Bazı çalışmalarda çocuklar başka bir yere, çerçevenin dışına bakar; izleyicinin göremediği bir sahneye dalmışlardır. Çocuklar ve yaşanılamaz binaların yer aldığı, kısmen ıssız bir manzara dizisinde kasıtlı bir hüzün, hatta belki de bir “Büyük Buhran” yankısı hissedilir. Bir yapıtında iki çocuk el ele tutuşur ama birbirine bakmaz; yüzlerinde kabullenmiş bir ifade vardır. Burada siyah beyaz figürler, kan kırmızısı bir arka plan önündedir. Bir diğerinde ise eski bir ahır benzeri yapının önünde şeker kamışlarını kutlayan iki çocuk görülür; bu kez renkler tersine çevrilmiştir — figürler kırmızı, zemin siyah beyazdır. Çakır’ın kullandığı iki renkli sistem, hem imgelerini seçmedeki titizliğini hem de olağanüstü çizim tekniğini vurgular
Ve sonra arı vardır.
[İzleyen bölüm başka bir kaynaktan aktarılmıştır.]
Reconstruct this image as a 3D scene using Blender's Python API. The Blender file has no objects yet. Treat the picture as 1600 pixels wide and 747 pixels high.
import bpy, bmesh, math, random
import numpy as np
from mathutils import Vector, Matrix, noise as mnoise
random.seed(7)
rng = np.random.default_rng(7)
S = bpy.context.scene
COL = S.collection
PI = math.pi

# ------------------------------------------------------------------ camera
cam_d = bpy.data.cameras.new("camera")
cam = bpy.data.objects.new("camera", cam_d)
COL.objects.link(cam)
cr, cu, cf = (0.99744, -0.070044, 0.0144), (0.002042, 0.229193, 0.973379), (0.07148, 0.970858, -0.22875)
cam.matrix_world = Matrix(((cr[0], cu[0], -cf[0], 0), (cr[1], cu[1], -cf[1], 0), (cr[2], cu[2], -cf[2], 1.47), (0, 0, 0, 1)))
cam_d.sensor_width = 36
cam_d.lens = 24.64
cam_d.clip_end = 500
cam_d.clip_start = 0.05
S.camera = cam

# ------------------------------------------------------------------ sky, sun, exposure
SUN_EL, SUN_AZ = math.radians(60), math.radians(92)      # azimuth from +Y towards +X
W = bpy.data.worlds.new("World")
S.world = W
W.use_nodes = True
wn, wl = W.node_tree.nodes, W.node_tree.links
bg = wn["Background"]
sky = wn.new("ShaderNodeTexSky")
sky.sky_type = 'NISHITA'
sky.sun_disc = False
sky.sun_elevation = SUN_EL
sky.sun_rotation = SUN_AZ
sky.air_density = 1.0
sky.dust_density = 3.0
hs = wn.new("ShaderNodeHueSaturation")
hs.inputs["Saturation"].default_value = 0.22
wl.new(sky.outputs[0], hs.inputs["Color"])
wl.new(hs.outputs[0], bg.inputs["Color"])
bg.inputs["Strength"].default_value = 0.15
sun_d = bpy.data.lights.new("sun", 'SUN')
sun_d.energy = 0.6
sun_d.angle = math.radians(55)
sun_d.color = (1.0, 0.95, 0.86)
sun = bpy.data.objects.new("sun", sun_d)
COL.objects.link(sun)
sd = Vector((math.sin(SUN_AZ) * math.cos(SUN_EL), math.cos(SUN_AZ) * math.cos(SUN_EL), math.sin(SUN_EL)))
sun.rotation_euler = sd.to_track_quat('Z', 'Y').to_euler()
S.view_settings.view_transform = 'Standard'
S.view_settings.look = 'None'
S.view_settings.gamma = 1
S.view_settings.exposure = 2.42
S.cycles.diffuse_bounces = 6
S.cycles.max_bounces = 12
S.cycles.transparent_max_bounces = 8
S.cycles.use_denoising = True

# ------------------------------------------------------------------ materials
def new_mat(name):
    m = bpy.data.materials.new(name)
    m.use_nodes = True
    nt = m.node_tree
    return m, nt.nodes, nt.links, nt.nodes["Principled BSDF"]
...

Aşırı büyük, neredeyse sürreal bir ton taşıyan arı. Sembolik değeri belirsizdir: bir sokucu, bir işçi, bir sürücü, bir bal üreticisi, bir tozlaştırıcı. “Tozlaşma, yaşam ağının temelidir; bitkilerin gıda üretmesini ve çiçeklerin tohum vermesini sağlar.” Arı birden fazla anlam taşıyabilir; ancak bu ölçekte, uzayda süzülürken ve tekrarla görünürken tehditkâr olmaktan çok dostane, hatta umut verici görünür.
Kapıyı Dışarıdan Kapattım sergisinde Sefa Çakır, izleyiciye nadir bir şey sunuyor: Kaygılarını ve bu kaygıların görselleştirme teknikleriyle nasıl geliştirildiğini ve ifade edildiğini içeriden görme olanağı. Bunu yalnızca çizim tekniğinin ve yüzeylerinin canlı biçimiyle değil; aynı zamanda bakış açısının, biçimsel indirgemeciliğinin, koyu ve derin renk tercihinin, yıkık binalar ve genç figürleri farklı duruşlarda — hüzünlü, lirik, kendinden emin ya da meydan okur biçimlerde — betimleyişinin bilinçli seçimiyle de ortaya koyuyor.